Bugün yoksul Afrika ülkelerinde bulunan paradarlar,
Fabrikalarını Çin’e taşıyıp ucuz emekten yararlanan, ürettiklerini Avrupa’da satan paradarlar,
Gittikleri ülkenin emeğini sömürmek için varlar…
***
Son yıllarda açık gördükleri kapılardan ülkeye dalıp, boğazdan yatlar, plazalardan işyerleri, deniz kıyılarından tatil köyleri alan bankaların bu denli ‘çok’ kazanmalarının nedenleri olmalı…
Döviz ödenerek dışalımla ülkemize getirilen araçların satılması krediler verdiler…
Yazılı-görsel medyaya koca koca sayfalarla, dakkalarca görüntülerle albeni yüklenen beton yapıların tüketilmesi için kredi verdiler…
Özellikle ev sahibi olmak isteyenleri on yıllarca borçlandırdılar!
Ödemenin birkaç kez aksamasının ardından da taşınmazlara el koydular!
Ne oldu biliyor musunuz?
‘Yabancıya bir karış toprağımı vermem’ diyenler, elbirliği yaparak ülkeye girdirdikleri yabancı anaparadara önce alkış tutarak, ardından ‘bizi krizden kurtar’ diyerek;
Akıl almaz biçimde taşınmaz sahibi yaptılar,
Akıl almaz biçimde ‘ülke insanını mülksüzleştirdiler…
Bankaların gecikmiş alacaklarını devralmak için ülkemize gelecek olan ‘dış banka’, bunlardan başka amaçla gelmeyecektir ülkemize…
***
Bu ülkeyi krize sürükleyip, krizi kazanca dönüştürenlerle aynı gemide olmasak da bir şeyi bilmek bu ülkede yaşayan herkesin hakkı…
Bu krizden gerçekten çıkılmak isteniyor mu?
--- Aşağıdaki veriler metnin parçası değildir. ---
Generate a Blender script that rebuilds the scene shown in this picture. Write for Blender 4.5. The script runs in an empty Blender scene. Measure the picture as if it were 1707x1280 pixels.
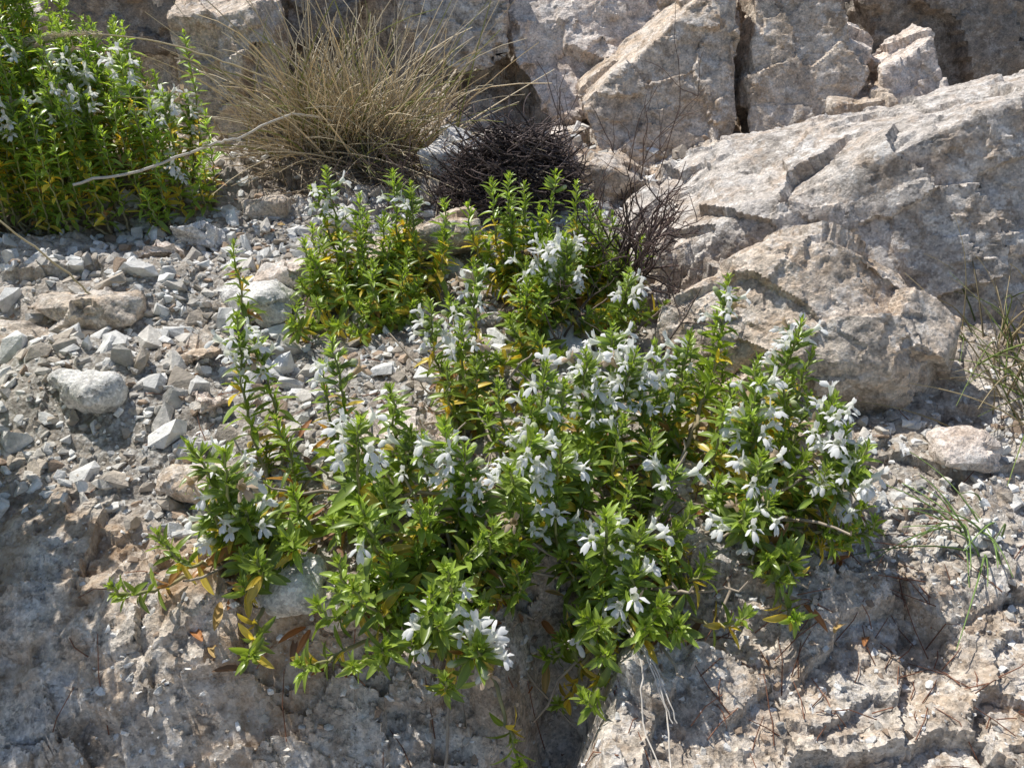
import bpy, math, random
import numpy as np
from mathutils import Vector, Matrix, Quaternion
rng = np.random.default_rng(11)
random.seed(5)
sc = bpy.context.scene
sc.view_settings.view_transform = 'Standard'
sc.view_settings.look = 'None'
sc.view_settings.exposure = 0

# ------------------------------------------------------------ noise
def hsh(ix, iy, iz, s):
    n = (ix.astype(np.int64)*374761393 + iy.astype(np.int64)*668265263 + iz.astype(np.int64)*1274126177 + s*974634777) & 0xffffffff
    n = ((n ^ (n >> 13))*1103515245) & 0xffffffff
    n = ((n ^ (n >> 16))*2246822519) & 0xffffffff
    n = (n ^ (n >> 15)) & 0xffffff
    return n/float(0xffffff)
def vnoise(x, y, z, s=0):
    ix, iy, iz = np.floor(x), np.floor(y), np.floor(z)
    fx, fy, fz = x-ix, y-iy, z-iz
    fx = fx*fx*(3-2*fx); fy = fy*fy*(3-2*fy); fz = fz*fz*(3-2*fz)
    r = 0
    for dx in (0, 1):
        wx = fx if dx else 1-fx
        for dy in (0, 1):
            wy = fy if dy else 1-fy
            for dz in (0, 1):
                wz = fz if dz else 1-fz
                r = r + hsh(ix+dx, iy+dy, iz+dz, s)*wx*wy*wz
    return r*2-1
def vnoise2(x, y, s=0):
    ix, iy = np.floor(x), np.floor(y)
    z = np.zeros_like(ix)
    fx, fy = x-ix, y-iy
    fx = fx*fx*(3-2*fx); fy = fy*fy*(3-2*fy)
    return ((hsh(ix, iy, z, s)*(1-fx)+hsh(ix+1, iy, z, s)*fx)*(1-fy)+(hsh(ix, iy+1, z, s)*(1-fx)+hsh(ix+1, iy+1, z, s)*fx)*fy)*2-1
def fbm2(x, y, sc_, oc, s=0, g=.5):
    r = 0; a = 1; f = sc_
    for i in range(oc):
        r = r+a*vnoise2(x*f+i*17.3, y*f-i*9.1, s+i); a *= g; f *= 2.03
    return r
def fbm3(x, y, z, sc_, oc, s=0, g=.5):
    r = 0; a = 1; f = sc_
    for i in range(oc):
        r = r+a*vnoise(x*f+i*17.3, y*f-i*9.1, z*f+i*4.7, s+i); a *= g; f *= 2.03
    return r
def facet2(x, y, cell, s, slope=.7, step=.35):
    X, Y = x/cell, y/cell
    ix, iy = np.floor(X), np.floor(Y)
    best = np.full(X.shape, 9e9); val = np.zeros(X.shape)
    z = np.zeros_like(ix)
    for dx in (-1, 0, 1):
        for dy in (-1, 0, 1):
            a, b = ix+dx, iy+dy
            cx = a+hsh(a, b, z, s); cy = b+hsh(a, b, z, s+1)
            d = (X-cx)**2+(Y-cy)**2
            v = (hsh(a, b, z, s+2)-.5)*2*step+(hsh(a, b, z, s+3)-.5)*2*slope*(X-cx)+(hsh(a, b, z, s+4)-.5)*2*slope*(Y-cy)
            m = d < best
            best = np.where(m, d, best); val = np.where(m, v, val)
    return val*cell
def facet3(x, y, z, cell, s, slope=.7, step=.3):
    X, Y, Z = x/cell, y/cell, z/cell
    ix, iy, iz = np.floor(X), np.floor(Y), np.floor(Z)
    best = np.full(X.shape, 9e9); val = np.zeros(X.shape)
    for dx in (-1, 0, 1):
        for dy in (-1, 0, 1):
            for dz in (-1, 0, 1):
                a, b, c = ix+dx, iy+dy, iz+dz
                cx = a+hsh(a, b, c, s); cy = b+hsh(a, b, c, s+1); cz = c+hsh(a, b, c, s+5)
                d = (X-cx)**2+(Y-cy)**2+(Z-cz)**2
                v = (hsh(a, b, c, s+2)-.5)*2*step+(hsh(a, b, c, s+3)-.5)*2*slope*(X-cx)+(hsh(a, b, c, s+4)-.5)*2*slope*(Y-cy)+(hsh(a, b, c, s+6)-.5)*2*slope*(Z-cz)
                m = d < best
                best = np.where(m, d, best); val = np.where(m, v, val)
    return val*cell
def sstep(a, b, x):
    t = np.clip((x-a)/(b-a), 0, 1)
    return t*t*(3-2*t)

# ------------------------------------------------------------ terrain
def base_h(x, y):
    left = sstep(.6, -.4, x)
    z = np.where(y > 5, .12*(y-5), -(.30+.45*left)*(5-y))
    z = np.where(y < 1, -(.30+.45*left)*4, z)
    z = z+.3*np.exp(-((x+2.2)**2/2+(y-4.75)**2))
    s = np.clip((5.1-y)/.7, 0, 1)
    wob = .32+.12*np.sin(y*3.1)
    z = z-1.5*np.exp(-(np.abs(x-wob)/.33)**3)*s*sstep(0, 1.5, y)
    z = z+4.6*sstep(17.2, 21.5, y+.5*np.sin(x*.7))+.18*np.maximum(y-22, 0)*sstep(22, 40, y)
    z = z+.35*sstep(4.2, 7.5, x)*sstep(5.5, 7.5, y)
    z = z+.30*np.exp(-((x+4.8)/1.3)**4-((y-7.6)/.8)**4)
    z = z+.30*np.exp(-((x+5.4)/1.4)**4-((y-9.6)/.5)**4)
    return z
def gravel_mask(x, y):
    n = fbm2(x, y, .7, 3, 51)
    m = sstep(-6.8, -5.2, x+n*.5)*sstep(.2, -1.2, x+n*.4)*sstep(5.2, 6.2, y+n*.5)*sstep(13.5, 11.5, y)
    m2 = sstep(6.4, 7.5, y+n*.3)*sstep(2.2, 1.2, x)*sstep(-1.5, 0, x)*sstep(14, 12.5, y)
    m3 = np.exp(-((x-4.3)/1.2)**2-((y-6.4)/.9)**2)
    return np.clip(m+.7*m2+.8*m3, 0, 1)
def ter(x, y):
    x = np.asarray(x, float); y = np.asarray(y, float)
    wx = x+.10*fbm2(x, y, 1.3, 3, 3); wy = y+.10*fbm2(x, y, 1.3, 3, 9)
    g = gravel_mask(x, y)
    R = 1-.72*g
    far = sstep(16, 19, y)
    h = base_h(x, y)+.10*fbm2(x, y, .6, 3, 20)
    h = h+R*(.36*facet2(wx, wy*1.25, 1.25, 30)+.44*facet2(wx, wy, .5, 40, .6, .22)+.38*facet2(wx*1.1, wy, .2, 60, .6, .25)+.34*facet2(x, y, .09, 65))
    h = h+.026*fbm2(x, y, 4., 5, 70, .58)
    h = h+far*(1.1*facet2(wx, wy, 2.6, 80)+.5*facet2(wx, wy, .9, 90))
    return h
def h1(x, y):
    return float(ter(np.array([x]), np.array([y]))[0])

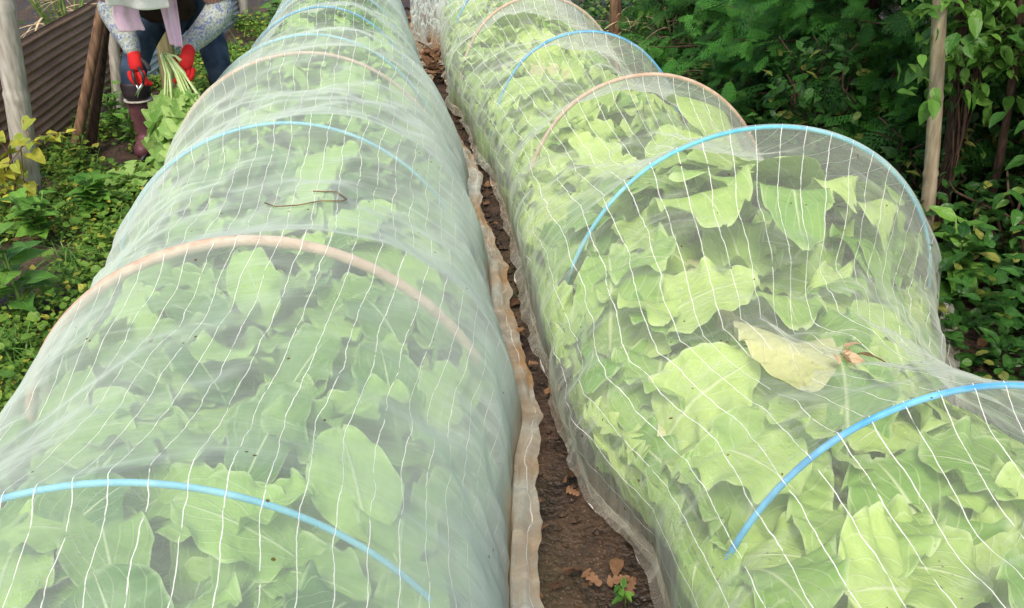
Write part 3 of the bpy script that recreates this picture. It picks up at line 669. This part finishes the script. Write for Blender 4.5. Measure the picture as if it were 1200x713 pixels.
def shrub(x, y, h, rad, nst, n, kind, ls, m, label, name='shrub', low=.1, cat='shrub', group='broad-leaved shrubs in the hedge'):
    root = empty(name, (x, y, 0)); tag(root, label, cat, group); mb = MB(); P = []; A = []
    tips = []
    for s in range(nst):
        a = rng.random() * 6.28; q = rng.random() ** .6; wob = rng.normal(0, .05, (8, 2))
        pts = [(math.cos(a) * rad * q * t + wob[i][0] * t, math.sin(a) * rad * q * t + wob[i][1] * t, h * t * (1 - .3 * q * q) - .05 * (i == 0)) for i, t in enumerate(np.linspace(0, 1, 8))]
        mb.tube(pts, [.010 * (1 - .8 * t) + .002 for t in np.linspace(0, 1, 8)], 6, cap=False); tips.append((pts, a))
    for i in range(n):
        pts, a = tips[rng.integers(nst)]; t = low + (1 - low) * rng.random() ** .8; j = min(int(t * 7), 6); f = t * 7 - j
        p = np.array(pts[j]) * (1 - f) + np.array(pts[j + 1]) * f + rng.normal(0, .07, 3); P.append(p); A.append(a + rng.normal() * 1.1)
    mb.build('stem', M['darkbark'], root); P = np.array(P); P[:, 2] = np.maximum(P[:, 2], .03)
    batch('foliage', kind, P, A, rng.normal(-.15, .45, n), rng.normal(0, .5, n), rng.uniform(.6, 1.15, n) * ls, M[m], root)
shrub(2.65, 3.75, 1.9, .5, 12, 900, 'ovate', .085, 'broad', 'dark leafy shrub just behind the bamboo pole', low=0)
shrub(2.25, 4.15, .75, .42, 16, 560, 'ovate', .08, 'broad', 'broad-leaved shrub left of the bamboo pole', low=.0)
shrub(2.75, 2.9, 1.6, .5, 12, 900, 'ovate', .085, 'broad', 'leafy shrub right of the dark trunks', low=0)
shrub(2.95, 3.45, .8, .45, 12, 600, 'round', .07, 'broad', 'low round-leaved shrub at the foot of the dark trunks', low=0)
shrub(3.3, 3.2, 2.2, .8, 14, 1300, 'ovate', .09, 'broad', 'tall shrub deep behind the dark trunk', low=0)
shrub(2.85, 2.25, 1.5, .5, 12, 800, 'ovate', .09, 'broad', 'shrub at the right frame edge by the broad-leaved weeds', low=0)
shrub(2.2, 6.9, .7, .45, 14, 320, 'lance', .12, 'bright', 'narrow-leaved shrub between the stake and the cypress', low=0)
shrub(2.5, 8.3, 1.0, .6, 14, 420, 'ovate', .09, 'bright', 'shrub at the top edge beyond the wooden stake', low=0)
shrub(3.6, 4.6, 2.4, .9, 14, 1200, 'ovate', .10, 'broad', 'tall shrub hidden between the cypresses', low=0)
shrub(3.8, 2.6, 2.4, .9, 14, 1200, 'ovate', .10, 'broad', 'tall shrub behind the shrub at the right frame edge', low=0)
shrub(2.42, 3.42, .55, .30, 12, 420, 'ovate', .065, 'broad', 'small low shrub behind the foot of the bamboo pole', low=0)
shrub(2.5, 2.8, .5, .35, 12, 380, 'ovate', .075, 'broad', 'small low shrub between the bright weed and the dark trunks', low=0)
# climber hanging in the upper right, lit from above
def climber():
    root = empty('climbing_vine', (2.18, 3.2, 0)); tag(root, 'sunlit climbing vine with large leaves over the bamboo pole top', 'vine'); mb = MB(); P = []; A = []
    for s in range(13):
        a = rng.uniform(0, 6.28); ex = rng.uniform(-.75, 1.1); ey = rng.uniform(-.35, .35); w1, w2 = rng.uniform(4, 9, 2); pts = []
        for t in np.linspace(0, 1, 14):
            pts.append((.10 + .04 * math.sin(t * w1) + ex * max(t - .6, 0) * 2.2, .04 * math.cos(t * w2) + ey * max(t - .6, 0) * 2.2, 1.4 * t - .9 * max(t - .6, 0) ** 1.3 + .1 * math.sin(s)))
        mb.tube(pts, [.006 - .004 * t for t in np.linspace(0, 1, 14)], 5, cap=False)
        for p in pts[8:]:
            for _ in range(9): P.append(np.array(p) + rng.normal(0, .08, 3)); A.append(a + rng.normal() * 1.2)
    for k in range(80): P.append(np.array((rng.uniform(-.28, .12), rng.uniform(-.22, .05), rng.uniform(.74, 1.2)))); A.append(rng.uniform(3.4, 6))
    mb.build('stem', M['darkbark'], root); n = len(P); batch('foliage', 'ovate', P, A, rng.normal(-.35, .4, n), rng.normal(0, .4, n), rng.uniform(.045, .10, n), M['bright'], root)
climber()
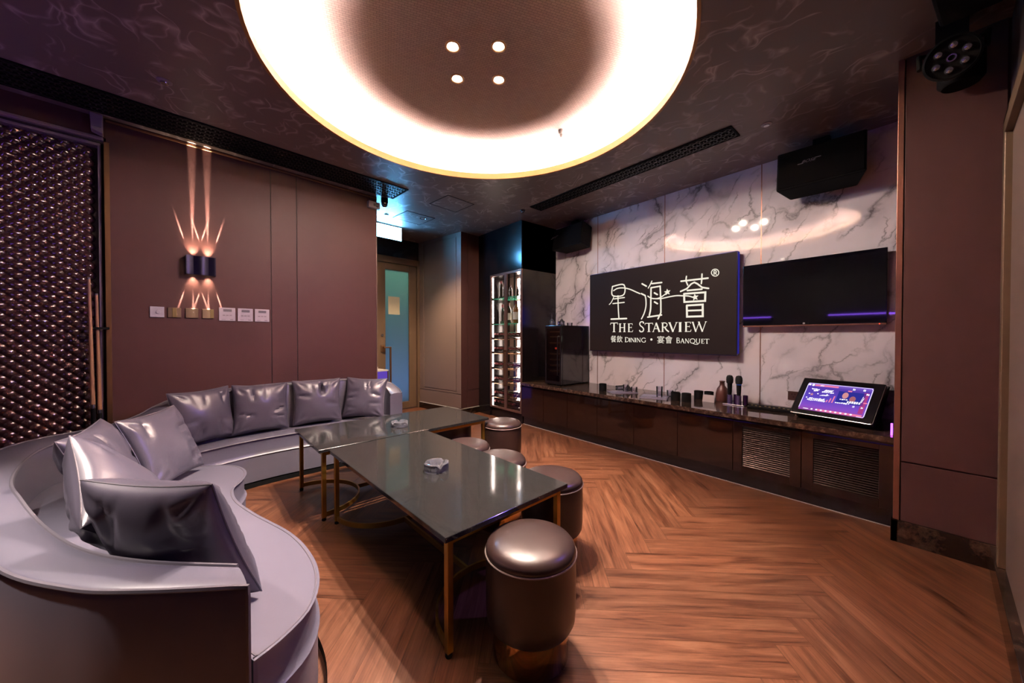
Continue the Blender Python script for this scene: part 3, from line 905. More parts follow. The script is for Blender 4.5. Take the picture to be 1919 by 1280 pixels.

Bu ülkenin emekçisinin, emeklisinin, dar gelirlisinin, üreticisinin, işçisinin gidecek bir başka ülkesi yok çünkü; onun için de gerçeği bilmek hakkı…
Dinleyenlerin anlamadığı ekonomik dille, tümce içerisindeki sözcükleri karıştırarak, çok önemli yollar göstermiş gibi açıklamalar yapan ‘iyimser liboşların’ bu güne değin dediklerinin hiç biri doğru çıkmadığı gibi, bundan en büyük zararı da halkın büyük çoğunluğunu oluşturan ezilen katman oldu.
Ülke sınırları dışından ‘kararmış umutlarla’ dönmek yerine; tüm acıları birlikte yaşayan içeride dağı, taşı, suyu, toprağı, genç insanlarıyla ülkemiz var…
Yabancı anaparadar gelecek diye sevinenler,
Ülkemiz-insanımız kazanacak diye sevinmeli.
Ülkemiz-insanımız üretecek diye sevinmeli.
Ülkemiz-insanımız kendine yetecek diye sevinmeli.
Ülkemiz-insanımız krizlerin içerisinde kalsın, diyen mi var yoksa?